JK era a bossa nova, enfrentava a inflação com um sorriso que era só felicidade. Jair Bolsonaro, discutindo com inimigos e amigos também, é a confirmação de que quem está no poder musical agora é a sofrência. Ninguém se ama, ninguém se quer, e a conjuntura nacional é vivenciada com o mesmo palavrório de uma pendenga amorosa. Dor de corno e falta de decoro parlamentar viraram a mesma coisa.
A política está lavando roupa suja ao estilo de uma DR desgovernada, e até a ditadura já foi defendida como “um casamento com problemas”. O amor de sofrência chegou ao baixo clero e tudo mais ficou para depois.

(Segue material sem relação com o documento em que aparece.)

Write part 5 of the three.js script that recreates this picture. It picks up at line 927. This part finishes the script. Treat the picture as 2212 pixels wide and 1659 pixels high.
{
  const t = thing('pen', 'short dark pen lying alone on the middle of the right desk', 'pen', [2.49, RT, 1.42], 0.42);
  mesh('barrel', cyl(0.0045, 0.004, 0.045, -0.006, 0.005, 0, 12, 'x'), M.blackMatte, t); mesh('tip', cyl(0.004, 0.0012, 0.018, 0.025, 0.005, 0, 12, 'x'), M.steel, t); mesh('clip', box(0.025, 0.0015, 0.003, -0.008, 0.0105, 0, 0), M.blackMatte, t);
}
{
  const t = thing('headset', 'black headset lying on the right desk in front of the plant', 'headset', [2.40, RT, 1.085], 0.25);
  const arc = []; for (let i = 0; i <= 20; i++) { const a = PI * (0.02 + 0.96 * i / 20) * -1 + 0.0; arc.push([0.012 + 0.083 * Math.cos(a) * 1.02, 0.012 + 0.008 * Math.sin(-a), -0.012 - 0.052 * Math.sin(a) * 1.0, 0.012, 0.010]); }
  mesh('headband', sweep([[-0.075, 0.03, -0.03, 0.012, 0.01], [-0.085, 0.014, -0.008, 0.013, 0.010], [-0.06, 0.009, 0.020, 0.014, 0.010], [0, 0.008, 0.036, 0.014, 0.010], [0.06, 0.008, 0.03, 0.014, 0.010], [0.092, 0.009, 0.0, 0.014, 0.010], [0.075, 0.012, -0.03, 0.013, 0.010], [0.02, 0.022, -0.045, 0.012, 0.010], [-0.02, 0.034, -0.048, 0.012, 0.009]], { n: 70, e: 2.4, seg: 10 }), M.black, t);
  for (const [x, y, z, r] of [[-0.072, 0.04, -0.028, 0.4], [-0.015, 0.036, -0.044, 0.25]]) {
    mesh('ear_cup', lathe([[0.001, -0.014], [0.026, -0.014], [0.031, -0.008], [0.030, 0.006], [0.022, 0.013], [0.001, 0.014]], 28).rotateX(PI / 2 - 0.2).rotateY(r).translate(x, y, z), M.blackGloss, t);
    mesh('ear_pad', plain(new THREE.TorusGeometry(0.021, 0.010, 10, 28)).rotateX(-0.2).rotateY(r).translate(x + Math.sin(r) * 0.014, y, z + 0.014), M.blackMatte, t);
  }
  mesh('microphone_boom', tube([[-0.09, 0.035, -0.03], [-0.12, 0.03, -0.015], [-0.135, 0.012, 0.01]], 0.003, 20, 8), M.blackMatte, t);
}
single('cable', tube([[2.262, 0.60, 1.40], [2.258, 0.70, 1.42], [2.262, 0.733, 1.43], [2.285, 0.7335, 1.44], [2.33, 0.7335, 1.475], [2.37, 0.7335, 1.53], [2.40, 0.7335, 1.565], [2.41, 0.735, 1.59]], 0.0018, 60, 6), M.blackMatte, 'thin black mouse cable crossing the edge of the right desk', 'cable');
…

Só há quorum regimental se a votação for sobre a necessidade de bloquear a dor humilhante de um pé na bunda.
“Estou vivendo um casamento hétero com o Paulo Guedes”, suspira o presidente em meio a uma rusga com o ministro – revelando, ao seu jeito macho de ser, que não toparia de tudo na cama liberal das reformas.
Não se trata de julgamento de valor ideológico. É só a constatação de que a música brasileira mais uma vez cumpre sua missão histórica e explica tudo. “Chega de saudade”, sussurrava João Gilberto no momento em que o Brasil de JK deixou de ser um país rural. Nos bastidores do governo Bolsonaro é porrada o tempo todo. Ninguém sabe mais o que é um hit de sofrência e o que é um debate parlamentar.
“Até em assunto nada-a-ver você quer me provocar” poderia ser uma frase de Rodrigo Maia para Bolsonaro, mas é um verso de Wesley Safadão em “Só pra castigar”. A verdadeira frase do presidente para o deputado, deflagrada num arranca rabo da semana passada, também parece saída de uma dessas situações do bate-e-volta amoroso, típicas dos casos complicados de que Safadão é mestre: “Eu e o Rodrigo Maia estamos voltando a namorar”, disse o presidente. O deputado, desconfiado, não disse sequer o protocolar “eu também te amo”.
A política nos tempos da sofrência não deixa ninguém trabalhar. É só beicinho e incompreensão. Os cantores não se entendem, os políticos que os ouvem também não, e eis que a grande pauta nacional ficou de lado. Só se discute a relação, o por que você é assim comigo? “Chego apaixonada e saio arrependida”, canta Marília Mendonça em “Bebi, liguei”. Quem ficaria surpreendido se hoje à tarde o Paulo Guedes dissesse o mesmo para se despedir do governo?
O amor, esta flor roxa que nasce no coração do trouxa, levou seu vocabulário de perplexidades para a política (“O que você faz quando uma namorada quer ir embora?”, pergunta Bolsonaro). Se o Bernardo Mello Franco me permite, se o Merval me aceita o pitaco, eu resenharia o país sob o viés do litígio amoroso divulgado pela sofrência. Menos Gramsci, mais Zé Neto&Cristiano, cantores de “Estado decadente”. Por mais que Bolsonaro reconheça as dificuldades (“Qual casamento é uma maravilha?”), eu acho, depois de ouvir Simone e Simaria, que Congresso e Executivo não podem dormir em camas separadas. É preciso amar. Sai, Safadão!